Borsa e futuro, il Cap and Trade System e il mercato delle emissioni

Creato il 21 dicembre 2013 da Retrò Online Magazine @retr_online

Si può pensarla come si vuole sul mercato e le sue leggi.

C’è chi esagera da un lato, ritenendo il meccanismo una semplice stortura capitalista e chi esagera dall’altro, osservando ogni cosa con la lente del commercio.

Ciò che è certo è che spesso il sistema integra alla perfezione alcuni aspetti della nostra società e della nostra vita, senza che nemmeno ce ne accorgiamo.

Questo è il caso del Cap and Trade System e del relativo mercato delle emissioni.

Parliamo di un mercato che non tutti conoscono, ma chi si occupa di finanzia ed economia aziendale sta imparando a conoscere molto bene.

Il sistema del cap and trade è attivo, in Italia, dal 2003. I dati dei prossimi anni ne prevedono una espansione esponenziale.

Il concetto del cap and trade, nelle sue linee guida, è molto semplice. Il protocollo di Kyoto è noto per lo slogan 20 20 20. Questa serie numerica corrisponde a null’altro che un’obiettivo: ridurre del 20 % il consumo di fonti primarie e ridurre del 20% l’emissione di gas serra entro il 2020.

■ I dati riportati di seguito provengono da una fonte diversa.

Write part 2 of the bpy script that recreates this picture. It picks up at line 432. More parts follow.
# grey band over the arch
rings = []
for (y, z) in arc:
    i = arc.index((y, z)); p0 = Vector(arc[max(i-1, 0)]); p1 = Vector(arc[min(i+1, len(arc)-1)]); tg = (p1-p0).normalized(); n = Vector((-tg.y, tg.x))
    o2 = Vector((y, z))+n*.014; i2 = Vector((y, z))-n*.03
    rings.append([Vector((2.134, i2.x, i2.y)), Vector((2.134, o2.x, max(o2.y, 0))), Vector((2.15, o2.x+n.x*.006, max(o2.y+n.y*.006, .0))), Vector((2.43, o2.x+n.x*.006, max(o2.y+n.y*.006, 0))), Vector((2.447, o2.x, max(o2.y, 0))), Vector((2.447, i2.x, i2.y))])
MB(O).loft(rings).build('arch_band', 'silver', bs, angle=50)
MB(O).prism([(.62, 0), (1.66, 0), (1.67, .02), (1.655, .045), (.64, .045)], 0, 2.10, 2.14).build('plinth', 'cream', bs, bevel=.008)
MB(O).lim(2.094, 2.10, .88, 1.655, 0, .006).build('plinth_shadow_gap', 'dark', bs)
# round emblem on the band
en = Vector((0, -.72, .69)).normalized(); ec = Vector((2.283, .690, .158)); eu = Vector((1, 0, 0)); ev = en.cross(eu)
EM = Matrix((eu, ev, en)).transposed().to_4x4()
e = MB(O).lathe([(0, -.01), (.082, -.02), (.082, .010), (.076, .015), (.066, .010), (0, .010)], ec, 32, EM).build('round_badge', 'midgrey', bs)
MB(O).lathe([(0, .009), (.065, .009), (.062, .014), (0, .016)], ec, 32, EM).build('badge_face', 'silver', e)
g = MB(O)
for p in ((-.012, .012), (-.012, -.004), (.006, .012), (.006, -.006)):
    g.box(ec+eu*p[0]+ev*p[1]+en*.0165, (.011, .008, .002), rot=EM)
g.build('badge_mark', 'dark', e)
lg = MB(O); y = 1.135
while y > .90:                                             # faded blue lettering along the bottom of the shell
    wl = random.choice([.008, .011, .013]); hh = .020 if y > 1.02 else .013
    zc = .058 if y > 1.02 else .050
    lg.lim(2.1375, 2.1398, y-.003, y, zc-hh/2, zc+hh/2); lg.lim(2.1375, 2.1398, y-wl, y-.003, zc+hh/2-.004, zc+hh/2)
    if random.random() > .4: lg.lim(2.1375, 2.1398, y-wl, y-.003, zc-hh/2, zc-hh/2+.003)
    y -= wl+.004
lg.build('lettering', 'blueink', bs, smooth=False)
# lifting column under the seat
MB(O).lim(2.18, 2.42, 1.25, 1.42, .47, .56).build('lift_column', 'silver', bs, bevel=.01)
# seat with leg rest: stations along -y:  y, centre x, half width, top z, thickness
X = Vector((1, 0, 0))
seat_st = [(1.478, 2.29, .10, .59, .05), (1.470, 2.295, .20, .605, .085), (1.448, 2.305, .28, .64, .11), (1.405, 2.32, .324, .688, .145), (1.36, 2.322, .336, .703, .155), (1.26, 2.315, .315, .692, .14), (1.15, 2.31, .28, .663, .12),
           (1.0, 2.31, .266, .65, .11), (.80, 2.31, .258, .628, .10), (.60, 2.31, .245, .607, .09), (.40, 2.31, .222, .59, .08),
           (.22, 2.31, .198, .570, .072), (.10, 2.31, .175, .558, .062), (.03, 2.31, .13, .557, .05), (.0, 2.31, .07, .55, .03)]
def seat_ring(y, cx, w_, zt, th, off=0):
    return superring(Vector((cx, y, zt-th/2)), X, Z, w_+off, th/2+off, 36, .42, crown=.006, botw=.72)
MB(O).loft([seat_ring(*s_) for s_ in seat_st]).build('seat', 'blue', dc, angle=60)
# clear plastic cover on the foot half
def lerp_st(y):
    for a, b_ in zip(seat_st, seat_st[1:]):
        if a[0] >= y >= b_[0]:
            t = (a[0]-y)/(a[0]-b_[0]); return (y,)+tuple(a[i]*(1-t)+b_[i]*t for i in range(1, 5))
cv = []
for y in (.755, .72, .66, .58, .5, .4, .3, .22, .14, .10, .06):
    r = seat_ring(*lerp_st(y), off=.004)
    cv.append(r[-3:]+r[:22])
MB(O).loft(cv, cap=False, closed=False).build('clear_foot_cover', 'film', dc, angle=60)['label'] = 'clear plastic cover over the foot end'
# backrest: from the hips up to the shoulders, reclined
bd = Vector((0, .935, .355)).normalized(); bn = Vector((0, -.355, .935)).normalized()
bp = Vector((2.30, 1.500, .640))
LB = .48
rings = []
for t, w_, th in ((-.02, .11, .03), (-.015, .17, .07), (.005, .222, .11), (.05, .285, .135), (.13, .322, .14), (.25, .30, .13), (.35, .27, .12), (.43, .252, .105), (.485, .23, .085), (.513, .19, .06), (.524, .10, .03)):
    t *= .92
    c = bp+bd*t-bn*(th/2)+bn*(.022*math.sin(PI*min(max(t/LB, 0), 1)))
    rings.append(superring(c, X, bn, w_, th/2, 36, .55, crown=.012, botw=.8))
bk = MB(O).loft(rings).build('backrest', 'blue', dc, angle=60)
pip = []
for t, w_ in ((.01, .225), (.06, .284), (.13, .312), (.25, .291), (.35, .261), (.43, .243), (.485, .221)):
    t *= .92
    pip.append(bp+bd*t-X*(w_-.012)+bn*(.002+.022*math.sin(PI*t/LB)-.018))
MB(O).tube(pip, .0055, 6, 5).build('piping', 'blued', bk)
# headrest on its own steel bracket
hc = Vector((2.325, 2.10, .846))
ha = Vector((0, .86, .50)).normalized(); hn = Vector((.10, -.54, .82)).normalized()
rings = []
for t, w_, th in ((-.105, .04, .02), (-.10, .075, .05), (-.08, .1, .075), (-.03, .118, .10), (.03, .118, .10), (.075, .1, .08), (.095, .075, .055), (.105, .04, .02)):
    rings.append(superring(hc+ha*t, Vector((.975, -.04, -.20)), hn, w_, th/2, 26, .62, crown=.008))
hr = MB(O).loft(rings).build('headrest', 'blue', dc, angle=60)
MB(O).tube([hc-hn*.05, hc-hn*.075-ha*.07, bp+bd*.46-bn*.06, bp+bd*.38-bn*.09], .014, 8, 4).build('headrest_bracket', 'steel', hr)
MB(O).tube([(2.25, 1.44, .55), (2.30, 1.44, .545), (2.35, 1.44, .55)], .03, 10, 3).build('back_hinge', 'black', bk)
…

Per favorire il raggiungimento di questo obiettivo si è studiato un metodo che risponda efficacemente alle leggi di mercato.

Ad ogni paese viene affidata una soglia di inquinamento che può raggiungere ma non superare (cap ).

Il cap corrisponde ad una unità – soglia di CO2.  Se un paese (ad esempio l’ Olanda) rimane al di sotto della soglia indicata, è libera di vendere i propri crediti ad altri paesi.

Il sistema del cap and trade è applicabile anche a livello nazionale e si configura in un rapporto tra la soglia stabilita dal singolo stato e le aziende che in quello stato producono. Dopo aver stabilito la soglia, lo Stato prevede dei limiti per le aziende. Ogni azienda che rispetta il limite o addirittura produce meno CO2 di quanta dovrebbe, acquista crediti da emissioni che può rivendere sul mercato interno.

Tali crediti da emissioni funzionano come veri e propri titoli azionari e sono scambiati su apposite piattaforme di trading nazionale ed internazionale.

Dal punto di vista strategico il meccanismo pare funzionare, consentendo un’ evidente abbassamento delle quantità di CO2 rilasciate nell’atmosfera.

Dall’altro lato, parliamo di un mercato che può risultare molto interessante ed appetibile.

Osservando i dati di una piattaforma online appositamente dedicata al trading ECTS si nota subito una estrema volatilità dei titoli.

L’acquisto di un “diritto a inquinare” ha raggiunto prezzi diversissimi tra loro in segmenti temporali molto brevi. Sono forti le influenze sui prezzi di vendita legate a fattori ambientali, climatici e socio – politici.

Giusto per fare un esempio, su una piattaforma online dedicata esclusivamente al mercato delle emissioni, un diritto ad inquinare (corrispondente ad una tonnellata di CO2) veniva comprata a 30 €, magari anche in base alle previsioni di un’estate particolarmente siccitosa. Un anno dopo e gli anni successivi i valori sono stati di gran lunga più bassi.

Integra questo mercato, la borsa dei “certificati verdi” introdotti dal Decreto Bersani.

Anche questo meccanismo prevede un libero mercato di scambio per titoli che certifichino il rispetto di una soglia “green”. In questo caso, la premessa è che ogni azienda deve essere alimentata almeno al 2% con energia da fonti rinnovabili.

Quelle aziende che non raggiungano tale soglia possono acquistare “certificati verdi” da altre aziende che rispettano le soglie oppure direttamente da aziende produttrici di energia elettrica da fonte rinnovabile.

Questo mercato risulta, al momento, meno dinamico a causa del taglio agli incentivi sulle fonti rinnovabili, incentivi che qualche anno fa hanno determinato l’apertura di nuove aziende dedite interamente alla produzione e vendita di energia pulita.

Insomma, se il portafoglio non sente la crisi e si dispone di molta liquidità, l’investimento su questi mercati potrebbe essere più appetibile di altre forme di investimento.

L’occhio di riguardo per l’ambiente, poi, renderebbe il piano d’investimento un po’ più hippy.